You may have noticed that there is a page on the https://www.auto-rx.com/ website entitled Choosing a Motor Oil for Use with Auto-Rx. Simply put we recommend you use an inexpensive conventional motor oil during your cleaning applications for two reasons. One it saves you money and two it allows Auto-Rx® Plus to work more effectively.

Let’s discuss for a moment the various motor specifications. Twenty years ago, choosing the oil for your car was simple. All you needed to know was the viscosity 5W-30 or 10W-30, for example, and you could get a few bottles at the local auto parts store. But this simplicity is starting to go away.

General Motors’ transition to a new oil specification for all its 2011 and newer vehicles brought new attention to the issue of manufacturer oil specifications. GM isn’t the first to require such a specification, but its move signals a change in the car-maintenance landscape.

The oil inside a modern engine might look just like it did a decade ago, but it actually is far more advanced. The American Petroleum Institute (API) and the International Lubricants Standardization and Approval Committee ( ILSAC) have set the standards for oil for the past 65 years and have changed the specifications roughly every five years. Oil needs to change to meet increasing emissions regulations, offer better protection against sludge and improve fuel economy.

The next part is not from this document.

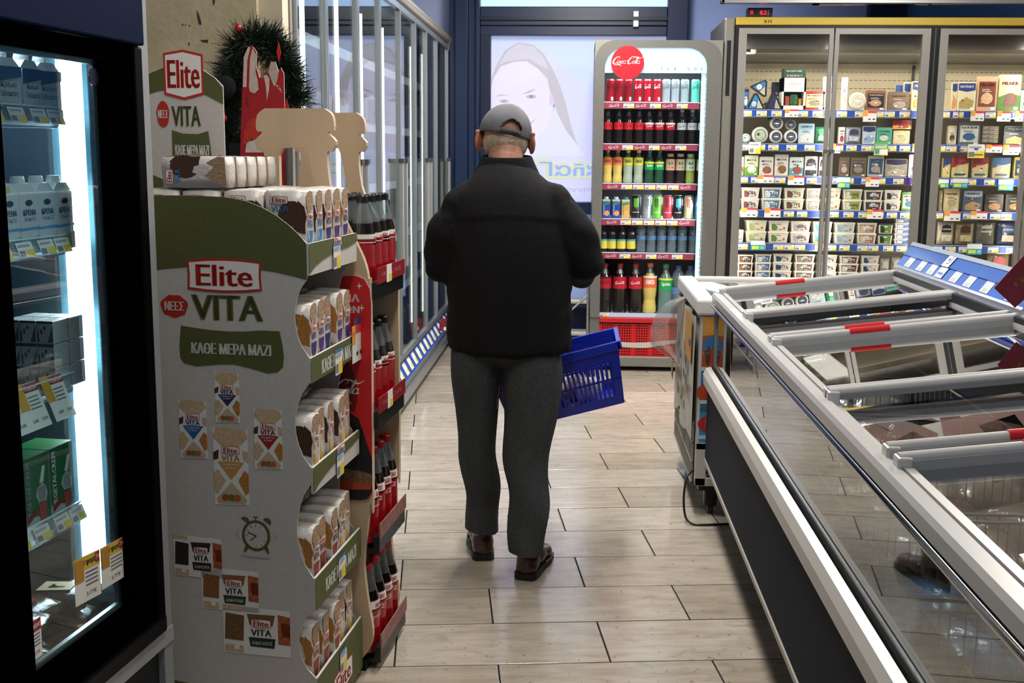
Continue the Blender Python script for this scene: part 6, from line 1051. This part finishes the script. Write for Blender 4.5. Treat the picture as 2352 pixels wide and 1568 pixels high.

The API and ILSAC standards are the baseline, automakers are free to improve upon the standards as long as they meet the minimum requirements. This manufacturer standard is more common among the German automakers, thanks to more stringent European oil specifications. Rather than have numerous blends for different regions, each automaker created one specification for its vehicles. They have brought those standards to the U.S., as Audi, BMW, Mercedes-Benz and Volkswagen all have their own oil formulations.